Quote verbatim the span of lines that begins the listing below and closes with the line containing "COL = S.collection".
----
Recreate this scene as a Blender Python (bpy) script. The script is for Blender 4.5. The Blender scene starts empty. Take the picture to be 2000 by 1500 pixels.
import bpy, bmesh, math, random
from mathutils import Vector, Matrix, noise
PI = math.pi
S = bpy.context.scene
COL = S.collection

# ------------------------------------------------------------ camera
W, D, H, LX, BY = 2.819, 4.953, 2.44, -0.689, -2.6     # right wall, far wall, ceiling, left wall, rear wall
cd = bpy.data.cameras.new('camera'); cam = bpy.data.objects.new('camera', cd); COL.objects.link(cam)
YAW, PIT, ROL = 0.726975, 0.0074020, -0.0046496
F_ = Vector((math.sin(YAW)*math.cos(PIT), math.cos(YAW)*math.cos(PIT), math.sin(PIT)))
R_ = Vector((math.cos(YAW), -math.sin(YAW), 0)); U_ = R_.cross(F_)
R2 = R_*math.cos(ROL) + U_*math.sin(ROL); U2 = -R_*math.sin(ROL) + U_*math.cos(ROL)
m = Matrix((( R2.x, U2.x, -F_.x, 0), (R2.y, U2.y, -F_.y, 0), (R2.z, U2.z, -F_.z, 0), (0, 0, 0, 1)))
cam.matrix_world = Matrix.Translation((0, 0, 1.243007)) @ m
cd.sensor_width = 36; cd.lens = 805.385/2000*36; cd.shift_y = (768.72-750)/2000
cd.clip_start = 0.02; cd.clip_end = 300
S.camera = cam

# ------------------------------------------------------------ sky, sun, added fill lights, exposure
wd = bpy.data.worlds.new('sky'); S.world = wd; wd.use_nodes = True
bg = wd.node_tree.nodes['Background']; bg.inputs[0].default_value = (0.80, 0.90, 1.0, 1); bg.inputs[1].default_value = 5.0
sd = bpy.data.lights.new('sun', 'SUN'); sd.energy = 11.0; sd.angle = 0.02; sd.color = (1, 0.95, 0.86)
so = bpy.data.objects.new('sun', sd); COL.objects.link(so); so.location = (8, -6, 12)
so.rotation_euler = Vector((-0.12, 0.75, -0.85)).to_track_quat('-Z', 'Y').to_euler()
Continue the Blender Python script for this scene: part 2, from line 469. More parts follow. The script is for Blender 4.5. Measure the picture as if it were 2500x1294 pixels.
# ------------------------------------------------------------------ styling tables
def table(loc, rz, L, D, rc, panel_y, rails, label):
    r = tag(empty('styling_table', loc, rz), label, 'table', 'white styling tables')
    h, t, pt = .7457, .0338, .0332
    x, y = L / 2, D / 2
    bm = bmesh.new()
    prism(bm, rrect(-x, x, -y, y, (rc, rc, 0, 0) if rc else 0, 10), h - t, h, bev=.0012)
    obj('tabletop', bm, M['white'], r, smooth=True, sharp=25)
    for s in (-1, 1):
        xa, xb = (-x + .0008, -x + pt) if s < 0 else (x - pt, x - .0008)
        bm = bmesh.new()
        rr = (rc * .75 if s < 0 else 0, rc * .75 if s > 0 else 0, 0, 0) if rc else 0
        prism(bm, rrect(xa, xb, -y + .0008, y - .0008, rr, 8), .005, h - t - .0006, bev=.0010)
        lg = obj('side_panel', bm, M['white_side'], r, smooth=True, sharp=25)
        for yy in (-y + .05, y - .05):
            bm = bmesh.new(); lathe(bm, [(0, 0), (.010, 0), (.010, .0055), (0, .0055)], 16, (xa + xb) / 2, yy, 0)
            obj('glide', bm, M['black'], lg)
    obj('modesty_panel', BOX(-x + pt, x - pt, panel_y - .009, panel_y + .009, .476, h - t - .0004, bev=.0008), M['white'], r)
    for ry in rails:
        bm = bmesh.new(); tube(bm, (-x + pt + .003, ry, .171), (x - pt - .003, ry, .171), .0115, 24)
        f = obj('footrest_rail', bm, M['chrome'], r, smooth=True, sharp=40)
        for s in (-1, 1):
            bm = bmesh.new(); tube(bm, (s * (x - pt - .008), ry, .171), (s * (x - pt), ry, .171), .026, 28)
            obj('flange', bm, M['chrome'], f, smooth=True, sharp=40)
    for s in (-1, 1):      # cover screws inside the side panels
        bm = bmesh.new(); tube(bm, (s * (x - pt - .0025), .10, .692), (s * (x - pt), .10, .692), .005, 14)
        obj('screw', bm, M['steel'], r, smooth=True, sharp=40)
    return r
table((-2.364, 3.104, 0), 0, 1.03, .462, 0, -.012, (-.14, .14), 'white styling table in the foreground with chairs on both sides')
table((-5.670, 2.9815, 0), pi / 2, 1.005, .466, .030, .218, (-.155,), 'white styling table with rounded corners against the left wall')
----
**Output below**.
Recreate this scene as a Blender Python (bpy) script. The script is for Blender 4.5. The Blender scene starts empty. Take the picture to be 2000 by 1500 pixels.
import bpy, bmesh, math, random
from mathutils import Vector, Matrix, noise
PI = math.pi
S = bpy.context.scene
COL = S.collection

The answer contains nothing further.